Blouin ArtInfo’s blog In the Air has introduced a semi-regular column called “Broken Social Scene” in which the bloggers “comb social media for the most perplexing arguments and nonsensical dust-ups that the online art world has to offer.” This week Scott Indrisek reports on Dave Hickey’s Facebook post about diversity. Read here.

NADA New York has released its list of exhibitors.

Wise ass-brilliant artist Greg Allen declares as a “piece” a commercially produced Richter print, framed with broken glass and held together with black tape, that he saw at the Hirshhorn a few years ago. But he wonders where it is. The framed print is of the 1986 painting A B Dunkel, or Abstraktes Bild Dunkel (Dark), (CR: 613-2). Allen must have taken the image above when he saw it at the Hirshhorn in 2010…?  Read more.

Nominate artists for the Turner Prize. They must be British and under the age of fifty. Click here. (via artnet)

What I’m reading: J gave me Dave Hickey‘s new book of essays, 25 Women: Essays on Their Art, for Valentine’s Day and I’ve just started reading it.
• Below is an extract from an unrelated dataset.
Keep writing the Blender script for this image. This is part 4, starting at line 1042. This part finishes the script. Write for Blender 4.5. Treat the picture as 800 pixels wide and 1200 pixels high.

Then, yesterday as I was heading out for my first visit to the Met Breuer to see the “Unfinished” exhibition (loved it), I found the catalog for “Drift,” Raoul De Keyser’s show at Zwirner, on my doorstep. The slim volume features several remembrances from close friends with lots of images of work in the exhibition. Many thanks to Ian at Zwirner.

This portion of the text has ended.